После паузы, которая показалась вечностью, он повернулся к Риббентропу, все так же стоявшему у окна. «Что теперь?» — спросил Гитлер с таким видом, словно давал понять, что назначенный им [216] министр иностранных дел неправильно информировал его о возможной реакции Англии.

Риббентроп спокойно ответил: «Полагаю, через час французы вручат нам подобный ультиматум».

Так как мои обязанности на этом заканчивались, я удалился. Столпившимся вокруг меня в приемной я сказал: «Англичане только что передали нам ультиматум. Через два часа Англия и Германия будут находиться в состоянии войны». В приемной после этого известия установилась глубокая тишина.
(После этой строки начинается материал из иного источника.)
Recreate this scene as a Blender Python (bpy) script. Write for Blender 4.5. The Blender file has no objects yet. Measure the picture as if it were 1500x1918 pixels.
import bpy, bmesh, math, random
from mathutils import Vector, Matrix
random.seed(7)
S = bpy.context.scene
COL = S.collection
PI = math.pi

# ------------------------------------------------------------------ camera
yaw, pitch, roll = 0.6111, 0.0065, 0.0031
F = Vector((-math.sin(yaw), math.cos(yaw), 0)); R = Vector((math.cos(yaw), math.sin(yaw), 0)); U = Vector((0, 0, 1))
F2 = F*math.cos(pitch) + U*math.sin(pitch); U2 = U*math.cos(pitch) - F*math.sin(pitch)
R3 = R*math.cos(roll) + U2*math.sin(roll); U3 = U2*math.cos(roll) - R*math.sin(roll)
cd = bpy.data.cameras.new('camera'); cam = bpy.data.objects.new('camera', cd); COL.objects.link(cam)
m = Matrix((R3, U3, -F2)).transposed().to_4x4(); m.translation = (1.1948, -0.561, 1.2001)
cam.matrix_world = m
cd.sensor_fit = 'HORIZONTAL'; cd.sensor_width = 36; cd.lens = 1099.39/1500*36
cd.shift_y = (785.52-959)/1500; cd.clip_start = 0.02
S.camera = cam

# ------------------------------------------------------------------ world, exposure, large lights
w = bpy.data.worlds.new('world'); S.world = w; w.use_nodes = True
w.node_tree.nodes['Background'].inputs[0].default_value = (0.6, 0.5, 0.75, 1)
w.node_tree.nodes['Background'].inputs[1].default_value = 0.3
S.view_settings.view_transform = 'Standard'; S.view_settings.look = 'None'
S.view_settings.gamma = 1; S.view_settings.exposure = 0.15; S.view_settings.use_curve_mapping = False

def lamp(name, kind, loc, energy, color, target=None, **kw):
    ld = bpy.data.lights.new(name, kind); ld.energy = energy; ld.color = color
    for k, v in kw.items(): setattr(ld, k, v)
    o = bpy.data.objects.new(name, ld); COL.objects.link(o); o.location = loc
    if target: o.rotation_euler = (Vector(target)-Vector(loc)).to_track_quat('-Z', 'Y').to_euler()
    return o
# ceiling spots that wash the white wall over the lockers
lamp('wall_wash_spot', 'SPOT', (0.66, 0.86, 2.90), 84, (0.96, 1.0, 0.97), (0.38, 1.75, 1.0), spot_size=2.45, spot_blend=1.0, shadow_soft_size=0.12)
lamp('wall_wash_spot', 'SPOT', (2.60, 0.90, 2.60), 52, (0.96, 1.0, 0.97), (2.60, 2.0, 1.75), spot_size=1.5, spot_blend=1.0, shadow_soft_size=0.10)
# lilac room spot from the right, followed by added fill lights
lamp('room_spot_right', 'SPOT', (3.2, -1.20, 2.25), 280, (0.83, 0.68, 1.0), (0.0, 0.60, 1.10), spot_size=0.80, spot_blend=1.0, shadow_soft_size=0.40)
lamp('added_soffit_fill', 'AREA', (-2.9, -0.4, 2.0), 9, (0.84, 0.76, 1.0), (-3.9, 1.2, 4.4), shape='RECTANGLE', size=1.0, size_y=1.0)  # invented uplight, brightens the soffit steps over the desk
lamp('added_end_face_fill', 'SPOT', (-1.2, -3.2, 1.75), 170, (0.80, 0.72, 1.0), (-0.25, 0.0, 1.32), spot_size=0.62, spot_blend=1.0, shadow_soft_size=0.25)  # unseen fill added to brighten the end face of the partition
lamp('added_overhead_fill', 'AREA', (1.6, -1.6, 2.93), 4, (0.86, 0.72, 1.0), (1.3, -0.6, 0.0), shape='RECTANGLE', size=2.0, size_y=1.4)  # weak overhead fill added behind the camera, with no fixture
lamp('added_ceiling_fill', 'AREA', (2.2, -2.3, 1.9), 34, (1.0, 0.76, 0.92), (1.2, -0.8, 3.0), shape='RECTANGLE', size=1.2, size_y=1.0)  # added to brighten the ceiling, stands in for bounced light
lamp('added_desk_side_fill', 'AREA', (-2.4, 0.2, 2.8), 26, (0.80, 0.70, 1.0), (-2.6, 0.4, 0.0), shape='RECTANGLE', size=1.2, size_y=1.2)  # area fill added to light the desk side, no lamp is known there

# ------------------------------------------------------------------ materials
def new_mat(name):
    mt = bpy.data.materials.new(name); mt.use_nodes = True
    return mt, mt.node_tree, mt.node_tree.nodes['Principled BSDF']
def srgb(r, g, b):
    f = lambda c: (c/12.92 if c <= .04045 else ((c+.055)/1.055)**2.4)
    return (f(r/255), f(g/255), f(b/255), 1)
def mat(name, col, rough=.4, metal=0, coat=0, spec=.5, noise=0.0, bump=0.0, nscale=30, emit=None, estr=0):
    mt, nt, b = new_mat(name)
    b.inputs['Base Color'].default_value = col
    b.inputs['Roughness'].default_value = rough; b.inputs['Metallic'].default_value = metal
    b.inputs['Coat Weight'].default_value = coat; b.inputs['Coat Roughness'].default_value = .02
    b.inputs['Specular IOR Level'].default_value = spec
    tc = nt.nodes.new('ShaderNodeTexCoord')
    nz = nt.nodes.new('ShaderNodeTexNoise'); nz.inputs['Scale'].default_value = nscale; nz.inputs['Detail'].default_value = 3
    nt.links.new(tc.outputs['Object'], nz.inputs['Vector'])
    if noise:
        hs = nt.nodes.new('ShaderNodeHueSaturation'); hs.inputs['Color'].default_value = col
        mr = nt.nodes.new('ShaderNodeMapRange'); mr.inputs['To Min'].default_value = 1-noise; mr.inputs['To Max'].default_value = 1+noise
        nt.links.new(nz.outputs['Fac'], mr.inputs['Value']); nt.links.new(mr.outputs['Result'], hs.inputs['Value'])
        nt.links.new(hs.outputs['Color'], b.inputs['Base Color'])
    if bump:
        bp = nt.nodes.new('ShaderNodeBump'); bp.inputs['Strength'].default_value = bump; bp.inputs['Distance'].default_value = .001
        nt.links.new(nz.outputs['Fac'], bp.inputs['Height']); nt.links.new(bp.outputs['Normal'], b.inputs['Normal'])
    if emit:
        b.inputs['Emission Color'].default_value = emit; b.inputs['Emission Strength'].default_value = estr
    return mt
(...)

Геринг повернулся ко мне и сказал: «Если мы проиграем эту войну, то пусть Бог смилостивится над нами!»

Геббельс стоял в углу удрученный и отрешенный. Все в комнате выглядели очень озабоченными.

Кулондр вручил Риббентропу идентичный ультиматум, срок которого истекал в 5 часов дня.

По иронии судьбы, в тот вечер я уезжал на восток из затемненного Берлина в специальном поезде министерства иностранных дел с той самой платформы того же самого вокзала, с какой покинул свой родной город в 1917 году в качестве солдата.